I have mentioned before that the red carpet has been rolled out for this company, and I want to go through precisely what state Labor have done. They have given a water licence with unlimited and free groundwater for the Adani Carmichael coalmine. They have offered Adani a royalty holiday. So not only do this company have the privilege of a billion dollars of public money that they will probably be awarded under this government; they are not even going to have to pay for the privilege. And here is the catch: the Queensland government is not even telling us the details of this royalty holiday. They will not say how long it is going to be for and they will not admit how much money Queenslanders will forego because the government is giving this company a free ride. What an absolute joke!

They have also created a special loophole for Adani so that there are no appeals available to the community against the water licence. Again, nobody else gets that sort of special treatment. Nobody else says: 'The processes don't apply to you. You can have this free pass. We'll make sure the community can't exercise the rights that they would otherwise have. She'll be right, mate.' Queensland Labor and, of course, this government here at the federal level as well, have approved the mine at every stage and at every level. Queensland Labor have now actively lobbied for federal funding for this project after they went to our state election saying they would save the reef, and people desperately wanted them to; they wanted to believe that. They said they would not put a cent of public money into the project and it had to stand on its own two feet. They had also earlier said, through their own Treasury officials, that this was an unbankable project.

And so what a surprise when, now that they are in government, they are actively lobbying for that federal money, that taxpayer money, to be given to this project! Interestingly, they have a veto power—it is not really being spoken about much. The Queensland government can veto the $1 billion that NAF might approve and probably will approve and give to Adani—and we would be urging them to do so, to stand firm on what were clear election commitments that they made, that the community supported because the community loves the reef and wants to see it protected and not trashed for the sake of a few extra dollars in a billionaire's back pocket.

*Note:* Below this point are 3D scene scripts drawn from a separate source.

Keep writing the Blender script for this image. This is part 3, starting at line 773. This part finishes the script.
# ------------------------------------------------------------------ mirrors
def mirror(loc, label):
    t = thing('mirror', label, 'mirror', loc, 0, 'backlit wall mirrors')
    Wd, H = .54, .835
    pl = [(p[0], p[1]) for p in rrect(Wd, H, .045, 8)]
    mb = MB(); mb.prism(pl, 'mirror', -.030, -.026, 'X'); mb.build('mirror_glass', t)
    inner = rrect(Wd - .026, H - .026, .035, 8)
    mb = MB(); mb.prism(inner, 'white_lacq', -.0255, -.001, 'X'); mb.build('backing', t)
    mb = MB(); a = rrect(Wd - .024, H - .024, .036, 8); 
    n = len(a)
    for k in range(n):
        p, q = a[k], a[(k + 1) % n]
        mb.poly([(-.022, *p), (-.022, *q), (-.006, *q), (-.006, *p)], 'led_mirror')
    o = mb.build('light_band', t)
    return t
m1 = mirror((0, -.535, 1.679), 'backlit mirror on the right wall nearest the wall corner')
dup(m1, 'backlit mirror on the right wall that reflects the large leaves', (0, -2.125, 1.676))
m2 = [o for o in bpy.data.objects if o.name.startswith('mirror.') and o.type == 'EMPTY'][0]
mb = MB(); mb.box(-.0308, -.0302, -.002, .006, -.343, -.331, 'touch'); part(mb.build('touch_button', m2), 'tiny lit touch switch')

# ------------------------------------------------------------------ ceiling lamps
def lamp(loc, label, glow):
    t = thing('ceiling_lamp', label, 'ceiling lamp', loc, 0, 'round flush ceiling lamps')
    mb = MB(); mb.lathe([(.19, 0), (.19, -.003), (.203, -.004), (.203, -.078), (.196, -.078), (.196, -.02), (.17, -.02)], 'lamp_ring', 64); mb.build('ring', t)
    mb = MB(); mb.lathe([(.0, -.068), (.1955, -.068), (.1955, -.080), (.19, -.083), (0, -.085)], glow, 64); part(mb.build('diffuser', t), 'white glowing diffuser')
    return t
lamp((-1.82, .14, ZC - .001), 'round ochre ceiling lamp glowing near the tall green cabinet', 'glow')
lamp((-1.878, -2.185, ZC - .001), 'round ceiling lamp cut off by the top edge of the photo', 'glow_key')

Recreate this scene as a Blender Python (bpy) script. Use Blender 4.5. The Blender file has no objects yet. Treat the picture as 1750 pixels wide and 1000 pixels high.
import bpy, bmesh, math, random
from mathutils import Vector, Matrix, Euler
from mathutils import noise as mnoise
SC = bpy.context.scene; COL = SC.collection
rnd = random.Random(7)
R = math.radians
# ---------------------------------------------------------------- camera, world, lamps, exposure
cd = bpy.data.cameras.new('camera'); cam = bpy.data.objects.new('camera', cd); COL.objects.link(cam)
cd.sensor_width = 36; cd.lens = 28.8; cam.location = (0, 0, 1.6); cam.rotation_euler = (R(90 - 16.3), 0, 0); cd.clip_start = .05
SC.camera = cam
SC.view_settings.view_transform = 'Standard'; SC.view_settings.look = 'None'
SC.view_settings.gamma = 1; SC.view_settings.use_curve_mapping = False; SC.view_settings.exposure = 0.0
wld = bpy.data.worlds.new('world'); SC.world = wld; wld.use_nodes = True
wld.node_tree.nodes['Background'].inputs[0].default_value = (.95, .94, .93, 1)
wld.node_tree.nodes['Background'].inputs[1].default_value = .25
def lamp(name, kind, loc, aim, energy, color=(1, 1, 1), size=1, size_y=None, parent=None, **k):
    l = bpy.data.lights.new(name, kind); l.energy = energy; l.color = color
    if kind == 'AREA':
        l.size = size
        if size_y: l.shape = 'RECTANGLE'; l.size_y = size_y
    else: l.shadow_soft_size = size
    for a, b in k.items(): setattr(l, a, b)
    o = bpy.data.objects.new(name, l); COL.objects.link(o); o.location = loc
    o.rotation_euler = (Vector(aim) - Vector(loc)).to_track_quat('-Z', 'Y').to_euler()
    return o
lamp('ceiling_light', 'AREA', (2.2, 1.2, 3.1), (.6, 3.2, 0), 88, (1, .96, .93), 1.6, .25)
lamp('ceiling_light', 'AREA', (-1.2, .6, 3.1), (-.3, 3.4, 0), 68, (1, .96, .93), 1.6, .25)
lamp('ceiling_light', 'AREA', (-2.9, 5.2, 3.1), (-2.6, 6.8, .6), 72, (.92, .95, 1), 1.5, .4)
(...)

It is pretty clear the processes are being rigged with vested interests. I have talked about the enormous amounts of donations, and that is probably why they are greasing the palms of the process that is happening here. But I want to also remind federal Labor that they are not without power here. If Mr Bill Shorten—who, frankly, has been trying to walk two sides of the road on this one—simply picked a side and said today or tomorrow that he would review the environmental approvals for the Adani coalmine because of the information that has come to light since those approvals were handed out, because of the litany of examples of environmental destruction in various different countries across the world, then that would create enough pressure, I believe, for the company to abandon this project. They know they have got a terrible track record of environmental destruction. They have been taken to court in their home country at least once and have been convicted of destroying mangroves and misoperating a port. What is the reaction here in Australia? Queensland Labor puts them in charge of a port, gives them a 99-year lease and says, 'She'll be right.'

The Wangan and Jagalingou people are standing strong against this mine, and they are standing strong against having their rights complete subjugated by this bill, which would retrospectively validate an ILUA that does not reflect their wishes. We are standing with them. We are standing with the 70,000 people who want the reef protected and who want their jobs protected, and we are standing for positive job creation for regional Queensland that will last and will not trash the reef.